8 Mart 1857 tarihinde ABD' nin New York kentinde 40.000 dokuma işçisi daha iyi çalışma koşulları istemiyle bir tekstil fabrikasında greve başladı. Ancak polisin işçilere saldırması ve işçilerin fabrikaya kilitlenmesi, arkasından da çıkan yangında işçilerin fabrika önünde kurulan barikatlardan kaçamaması sonucunda 129 kadın işçi can verdi. İşçilerin cenaze törenine 10.000'i aşkın kişi katıldı.
26 - 27 Ağustos 1910 tarihinde Danimarka' nın Kopenhag kentinde 2. Enternasyonale bağlı kadınlar toplantısında (Uluslararası Sosyalist Kadınlar Konferansı) Almanya Sosyal Demokrat Partisi önderlerinden Clara Zetkin, 8 Mart 1857 tarihindeki tekstil fabrikası yangınında ölen kadın işçiler anısına 8 Mart' ın "Internationaler Frauentag" (International Women's Day - Dünya Kadınlar Günü) olarak anılması önerisini getirdi ve öneri oy birliğiyle kabul edildi.
Türkiye' de 8 Mart Dünya Kadınlar Günü ilk kez 1921 yılında "Emekçi Kadınlar Günü" olarak kutlanmaya başlandı. Tarihin 8 Mart olarak saptanışı 1921'de Moskova' da gerçekleştirilen 3. Uluslararası Kadınlar Konferansı' nda (3. Enternasyonal Komünist Partiler Toplantısı) gerçekleşti.
1960' lı yılların sonunda Amerika Birleşik Devletleri' nde de anmaya başlanmasıyla daha güçlü bir şekilde gündeme geldi. Birleşmiş Milletler Genel Kurulu, 16 Aralık 1977 tarihinde 8 Mart' ın "Dünya Kadınlar Günü" olarak anılmasını kabul etti.

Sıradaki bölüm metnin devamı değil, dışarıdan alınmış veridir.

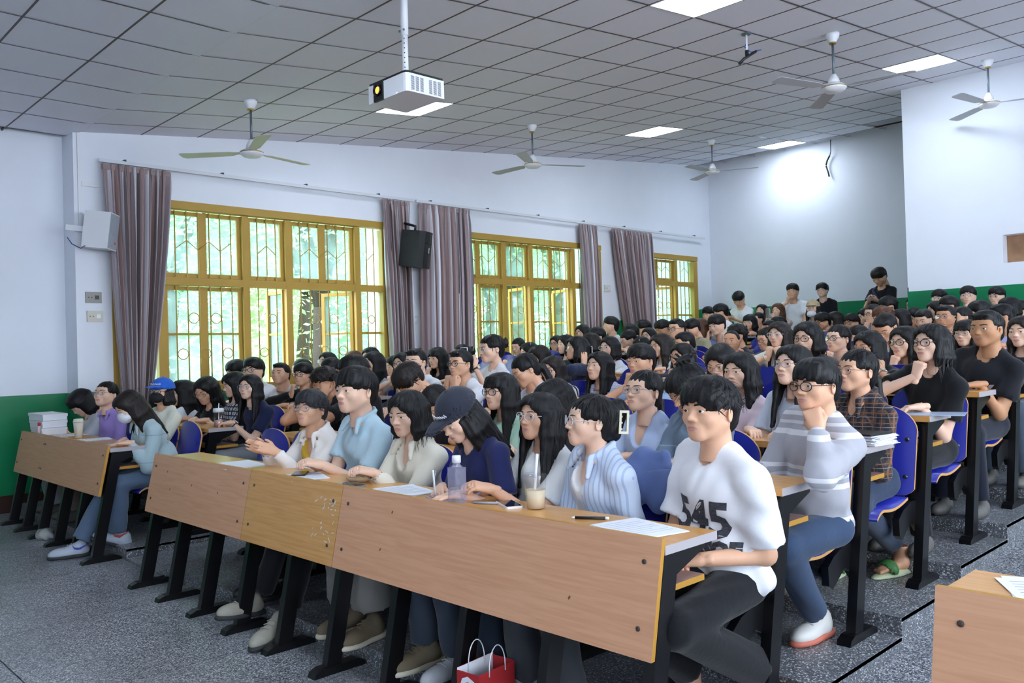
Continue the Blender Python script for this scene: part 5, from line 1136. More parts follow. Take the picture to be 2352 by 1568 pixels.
# ------------------------------------------------------------------ one person
SHIRT_PAT = {'plaid': 'plaid', 'sweater': 'sweater', 'clipgirl': 'stripe', 'gingham': 'check', 'wavy33': 'bw', 'updo59': 'denim', 'jacket': 'denim', 'profgirl': 'mottle'}
TROUSER = {'jacket': '#56687f', 'sweater': '#33455f', 'plaid': '#2c3a50', 'p545': '#141519', 'blackgirl': '#16171b', 'tanman': '#161a28', 'cream': '#75736e', 'blackcap': '#323a46', 'longwhite': '#1c2632', 'clipgirl': '#3a3d42',  # cream and blackcap tones darkened to take in the shade below the desk
           'blueman': '#101116', 'lady': '#14151a', 'bowgirl': '#8d8f94', 'navygirl': '#7d8288', 'purple': '#6d6258'}
FIELDS = {}
def person(sp):
    (nm, row, H, yaw, pitch, hs, lod, sex, hair, hc, sk, gl, shirt, slv, neck, pose, label) = sp
    stand = row == 0
    k = row if row else 14
    fz = Lk(min(k, 14)); sc = .93 if sex == 'f' else 1.0
    bx, by = H[0], (yk(k)+.56 if not stand else H[1]+.03)
    if not stand: by = max(min(by, H[1]+.13), yk(k)+.51)
    if not stand:
        X0 = CX0 if H[0] > -6.05 else LX0; n_ = 9 if H[0] > -6.05 else 5
        i_ = min(max(round((H[0]-X0)/SEATP-.5), 0), n_-1); LM = .10 if nm in ('sweater', 'plaid', 'blackgirl', 'tanman') else .045; bx = H[0]+max(-LM, min(LM, X0+SEATP*(i_+.5)-H[0]))
    root = thing('person', label, 'person', (bx, by, fz), 'audience in the lecture hall')
    Hc = np.array((H[0]-bx, H[1]-by, H[2]-fz)); hip = .42 if not stand else Hc[2]-.78
    Nb = Hc+np.array((0, .042, -.130))*hs; HS = np.array((1.09,1.04,.95))*hs
    if pitch < -25: Nb = Nb+np.array((0, .045, .015))
    P0 = np.array((0, .0, hip+.09)); d = Nb-P0; Ld = np.linalg.norm(d); u = d/Ld
    ex_ = np.array((1.0,0,0))-u*u[0]; ex_ /= np.linalg.norm(ex_); RT = np.stack([ex_, np.cross(u, ex_), u], 1)
    ty = math.radians(max(-32, min(25, yaw*.45-6)) if not stand else yaw*.7)
    if nm in ('sweater', 'p545', 'blackgirl', 'plaid'): ty = math.radians(-24)
    RT = RT@np.array(((math.cos(ty), -math.sin(ty), 0), (math.sin(ty), math.cos(ty), 0), (0, 0, 1)))
    T = lambda x, y, z: Nb+RT@np.array((x, y, z), float)
    w_ = 1.0*sc*(1.2 if nm == 'p545' else 1.12 if nm in ('chubby', 'standwhite', 'blueman') else 1.0)
    ss = .160*w_
    sh = {sx: T(sx*ss, .012, -.088) for sx in (-1, 1)}
    dz = (Lk(k-1) if k > 1 else 0)+.812-fz if not stand else 1.0
    HY = Hc[1]
    y0_ = -(by-yk(k)); yd = max(y0_+.185, min(y0_+.25, HY-.20)) if not stand else -.3
    l1, l2 = .285*sc, .245*sc
    # --- arm targets: wrist, elbow hint, finger direction, back-of-hand direction, hand shape
    def arm(kind, sx):
        if kind == 'desk': return (sx*.11, yd, dz+.032), (sx*.24, .0, dz-.25), (-sx*.75,-.66,-.06), (0,0,1), 'curl'
        if kind == 'clasp': return (sx*.055, yd-.02, dz+.050), (sx*.24, .0, dz-.25), (-sx*.45,-.85,.25), (sx*.35,-.1,.9), 'curl'
        if kind == 'flat': return (sx*.13, yd-.02, dz+.026), (sx*.26, .0, dz-.2), (-sx*.35,-.93,-.03), (0,0,1), 'flat'
        if kind == 'pen': return (sx*.03, yd-.01, dz+.035), (sx*.26, .0, dz-.2), (-sx*.6,-.75,-.15), (sx*.5,0,.85), 'grip'
        if kind == 'lap': return (sx*.07, -.24, hip+.20), (sx*.26, .10, hip+.15), (-sx*.8,-.55,-.1), (0,-.2,1), 'curl'
        if kind == 'open': return (sx*.06-.02, yd-.03, dz+.09), (sx*.24, .0, dz-.2), (-sx*.15-.3,-.9,.42), (sx*.95,-.1,.2), 'flat'
        if kind == 'chin': return tuple(Hc+np.array((sx*.050,-.100,-.170))), (sx*.26, -.42, dz), (-sx*.30,-.02,1), (sx*.25,-1,.1), 'fist'
        if kind == 'cheek': return tuple(Hc+np.array((sx*.100,-.055,-.165))), (sx*.28, -.42, dz), (-sx*.10,.10,1), (sx,-.4,0), 'curl'
        if kind == 'ear': return tuple(Hc+np.array((sx*.105,-.035,-.150))), (sx*.26, -.42, dz), (0,.12,1), (sx,-.3,0), 'flat'
        if kind == 'headhold': return tuple(Hc+np.array((sx*.120,-.085,-.085))), (sx*.28, -.42, dz), (-sx*.25,.35,1), (sx*.8,-.6,0), 'curl'
        if kind == 'phone': return tuple(Hc+np.array((sx*.055,-.24,-.140))), (sx*.34, -.25, dz-.15), (-sx*.25,-.15,.95), (sx*.5,-.85,.1), 'grip'
        if kind == 'phonelow': return tuple(Hc+np.array((sx*.055,-.26,-.36))), (sx*.34, .0, Hc[2]-.7), (-sx*.5,-.75,.35), (sx*.5,0,-.8), 'grip'
        return arm('desk', sx)
    pm = {'desk': ('desk','desk'), 'lap': ('lap','lap'), 'write': ('pen','flat'), 'clasp': ('clasp','clasp'), 'fwdL': ('clasp','clasp'), 'chinR': ('chin','desk'), 'chinL': ('desk','chin'), 'both': ('chin','chin'), 'headhold': ('headhold','headhold'),
          'cheekL': ('desk','cheek'), 'cheekR': ('cheek','desk'), 'ear': ('desk','ear'), 'phone': ('phone','phone'), 'phonelow': ('phonelow','phonelow'), 'gesture': ('open','open')}[pose]
    if stand: pm = tuple('lap' if p == 'desk' else p for p in pm)
    A = {}
    for sx, kd in ((-1, pm[0]), (1, pm[1])):
        wr, hint, fd, bz, hk = arm(kd, sx)
        if stand and kd == 'lap': wr = (sx*.10, -.16, hip+.10); hint = (sx*.5, .1, hip+.2)
        el_, wr = ik(sh[sx], wr, l1, l2, hint)
        if not stand and el_[2] < dz+.045 and el_[1] < -.27 and kd != 'lap': el_[2] = dz+.045
        A[sx] = (el_, np.array(wr), fd, bz, hk, kd)
    pts = np.array([Hc, Nb, P0]+[a[i] for a in A.values() for i in (0, 1)]+list(sh.values()))
    lo, hi = pts.min(0)-.14, pts.max(0)+.14
    lo = np.minimum(lo, (-.25,-.2,hip-.02)); hi = np.maximum(hi, (.25,.17,0))
    hi[2] = max(pts[:,2].max()+.02, Nb[2]+.12); lo[2] = max(hip-.03, .3)
    ar = (.88 if sex == 'f' else 1.0)*(1.15 if nm in ('chubby', 'standwhite') else 1.0)
    bare = slv != 'l'
    # --- skin: neck, upper chest and arms in one surface
    f = F(lo, hi, (.0120, .0200, .028)[lod])
    f.rc(T(0,.004,-.05), Hc+np.array((0,.032,-.045))*hs, .052*sc, .049*sc, .03)
    f.el(P0+.66*d, (.126*w_,.086*sc,.25*Ld), .04, rot=Matrix(RT.tolist()))
    for sx in (-1, 1):
        e_, wv = A[sx][0], A[sx][1]
        f.rc(T(sx*.04,.012,-.07), sh[sx], .042, .042*ar, .04)
        f.rc(sh[sx], e_, .046*ar, .037*ar, .02); f.rc(e_, wv, .037*ar, .0255*ar, .02)
    v, q = f.mesh(); parts = [(v, q, 0)]
    for sx in (-1, 1):
        el_, wv, fd, bz, hk, kd = A[sx]
        hv, hq = hand_template(hk, lod); hv = hv*(.82 if sex == 'f' else .90)
        if sx > 0: hv = hv*np.array((1,-1,1)); hq = hq[:, ::-1]
        M = frame(fd, bz); parts.append((hv@M.T+wv, hq, 0))
    RH = np.array((Matrix.Rotation(math.radians(yaw), 3, 'Z') @ Matrix.Rotation(math.radians(-pitch), 3, 'X')))
    for hv, hq, m in head_template(sex, lod): parts.append(((hv*HS)@RH.T+Hc, hq, m))
    link('body', npmesh('body', parts, BODYM(sk)), root)
    eul = Matrix(RH.tolist()).to_euler()
    def onhead(name, me, m=None):
        o = link(name, me, root, tuple(Hc), tuple(eul)); o.scale = tuple(HS)
        if m is not None: o.material_slots[0].link = 'OBJECT'; o.material_slots[0].material = m
        return o
    hst = 'bob' if hair == 'bobshort' else hair
    onhead('hair', hair_template(hst, lod), M_HAIR[hc])
    if gl != '-': onhead('glasses', glasses_mesh(gl))
    # --- shirt
    g = F(lo, hi, (.0095, .0175, .026)[lod]); t = .012 if neck != 'open' else .018
    if nm in ('p545', 'clipgirl', 'sweater', 'jacket', 'standwhite'): t += .008
    Rm = Matrix(RT.tolist())
    g.el(P0+.66*d, (.140*w_+t,.098*sc+t,.27*Ld), .05, rot=Rm); g.el(P0+.30*d, (.135*w_+t,.104*sc+t,.27*Ld), .05, rot=Rm); g.el(P0, (.150*w_+t,.115+t,.10), .05)
    g.rc(T(-.04,.014,-.045), T(.04,.014,-.045), .056, .056, .04)
    for sx in (-1, 1):
        e_, wv = A[sx][0], A[sx][1]
        g.rc(T(sx*.040,.018,-.012), T(sx*ss*.90,.014,-.078), .030+t*.5, .038+t*.7, .03)
        if slv == 's':
            e2 = sh[sx]+(e_-sh[sx])*(.66 if nm != 'p545' else .80)
            g.rc(sh[sx], e2, .047*ar+t*.6, .050*ar+t*1.2, .03, cut=True)
        elif slv == 'l':
            g.rc(sh[sx], e_, .046*ar+t*.7, .042*ar+t*.8, .03); g.rc(e_, e_+(wv-e_)*.93, .042*ar+t*.8, .031*ar+t*.5, .02, cut=True)
    # wrinkles
    gx, gy, gz = g.grid(); am = (.0024 if lod == 0 else .0022)
    g.d = g.d+(am*np.sin(31*gz+22*gx+9*np.sin(13*gy))+am*.8*np.sin(24*gy-38*gz+12*np.sin(9*gx))).astype(np.float32)
    if lod == 0 and slv != 'n': g.d = g.d+(.0028*np.sin(62*(gx*.55+gz*.4)+3*np.sin(9*gz)+2*np.sin(11*gy))*np.clip((Nb[2]-.10-gz)*6, 0, 1)).astype(np.float32)
    # neck opening
    g.rc(T(0,-.004,-.05), Hc+np.array((0,.03,.0)), .058*sc, .058*sc, .006, True)
    if neck == 'crew': g.el(T(0,-.050,.004), (.046,.05,.034), .008, True)
    elif neck == 'v' or neck == 'open': g.el(T(0,-.09,-.05), (.040,.07,.095), .008, True)
    else: g.el(T(0,-.08,-.03), (.034,.06,.065), .008, True)
    if neck in ('collar', 'open') and slv != 'n':
        for sx in (-1, 1):
            for a_, b_ in (((sx*.052,.045,.026), (sx*.066,-.005,.014)), ((sx*.066,-.005,.014), (sx*.050,-.062,-.012)), ((0,.066,.030), (sx*.052,.045,.026))): g.rc(T(*a_), T(*b_), .013, .013, .004)
            g.rc(T(sx*.052,-.062,-.010), T(sx*.078,-.098,-.075), .018, .010, .006)
    g.plane((0,0,-1), -(hip+.005))
    v, q = g.mesh(); c = v[q].mean(1); mi = np.zeros(len(q), int); mats = [cloth('cloth_'+shirt+(nm if nm in SHIRT_PAT else ''), '#'+shirt, pattern=SHIRT_PAT.get(nm))]
    if neck == 'open':
        lc = (c-Nb)@RT; mi[(np.abs(lc[:,0]) < .045) & (lc[:,1] < -.03) & (lc[:,1] > -.165) & (lc[:,2] < -.05) & (lc[:,2] > -.42)] = 1
        mats.append(cloth('inner_'+nm, {'lady': '#c9a238', 'cream': '#d8d2c2'}.get(nm, '#e6e6e8')))
    so = link('jacket' if neck == 'open' else 'shirt', npmesh('shirt', [(v, q, mi)], mats), root)
    if nm in ('p545', 'tanman', 'sweater'): FIELDS[nm] = (v, root, so)
    # --- legs
    if not stand:
        tcol = TROUSER.get(nm) or ('#20232b', '#2a3244', '#33363c', '#46505e')[len(label) % 4]
        tm = cloth('trousers_'+tcol[1:], tcol)
        if nm in LEGS: LEGS[nm](root, tm, P0)
        else:
            L_ = generic_legs(); o = link('trousers', L_['t'], root, (0, 0, .42)); o.material_slots[0].link = 'OBJECT'; o.material_slots[0].material = tm
            for sx in (-1, 1): link('shoe', L_['s'], root, (sx*.10, -.36, 0))
    else:
        fl = F((-.25,-.2,-.01), (.25,.2,hip+.25), .016); fl.el(P0, (.16,.12,.11), .04)
        for sx in (-1, 1): fl.rc((sx*.085,0,hip+.05), (sx*.11,.0,.04), .085, .06, .03)
        v, q = fl.mesh(); link('trousers', npmesh('trousers', [(v, q, 0)], [cloth('dark_trousers', '#20232b')]), root)
        for sx in (-1, 1): link('shoe', generic_legs()['s'], root, (sx*.11, -.02, 0))
    ACC.get(nm, lambda *a: None)(root, onhead, Hc, A, dz, T)
    PERSON[nm] = (root, np.array((bx, by, fz)), Hc, A, dz)
    return root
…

Hayatımızın her anında olan kadınlarımız. Saçı uzun aklı kısa, eksik etek, elinin hamuruyla erkek işine karışma, karnından sıpayı sırtından sopayı eksik etme, kaşık düşmanı, çocuklarımın anası evimin kadını, kadının yeri kocasının yanı, kadın erkeğin elinin kiri, karı gibi kırıtma, karı gibi konuşma, bayanlığını bil denilen. Annemiz, ablamız, kız kardeşimiz, eşimiz, kızımız, halamız, teyzemiz, babaannemiz, anneannemiz. Aslında yazılacak, söylenecek o kadar çok şey var ki..
Tarkan'ın, 8 Mart Dünya Emekçi Kadınlar Günü ile ilgili 2013 yılı mesajı biraz da olsa benim hislerime tercüman sanırım:
8 Mart Dünya Kadınlar Günü, aslında takvimimizin çok derin acılarla yüklü bir günüdür ve kutlanacak bir gün de değildir bence…
Anneyi, anneliği kutsal sayan bu toplumda erkekler ne yazık ki hâlâ kadınları, kızları öldürüyor! Bu çelişkiyi anlamak mümkün değil!
Bir yandan annesini, anneliği kutsuyor; diğer yandan başka annelere, anne adaylarına işkence ediyor, dövüyor. Hatta emeklerini sonuna kadar sömürüyor. Onların özgürlüğünü ellerinden alıyor. Kutsalla namus arasında sıkışmış bir erkekliğin zorbalığı tetikleyen hastalıklı zihnidir bu…
Öyle bir erkek zihni oluşturulmuş ki, sadece kendi var oluşunu kabul ediyor; yakınlarındaki kadınlara, kendi izni ve onayı dışında var olma, gelişme, düşünme, hissetme, konuşma şansı tanımıyor... Onaylamadığı bir durumla karşılaşınca da, zihninin doğruladığı herhangi bir gerekçeye sığınıp onlara her türlü şiddeti uyguluyor, hatta öldürüyor, bazen de diri diri toprağa gömüyor…
Bu günün kutlanması için;
Erkek zulmüne uğramakta olan bütün kadınların acılarının dinmesi, ölüm ve şiddet riskinden kurtulmaları, çocuk gelinlerin kurtarılmaları ve bütün kadınların özgürleşmeleri gerekir...
Hukukun, şiddete maruz kalan kadınları daha fazla desteklemesi gerekir...
Hepimizin, kadınlara uygulanan şiddete karşı bilinçlenmesi ve sonuna kadar savaşması gerekir...
8 Mart, ancak o zaman kutlanacak bir gün olur...
Tarkan/8 Mart 2013
Taciz, tecavüz, şiddet, cinayet, ayrımcılığın olmadığı, kadınlar için daha güvenilir, ferah, istihdamlı, yaşanabilir bir ülke dileğiyle.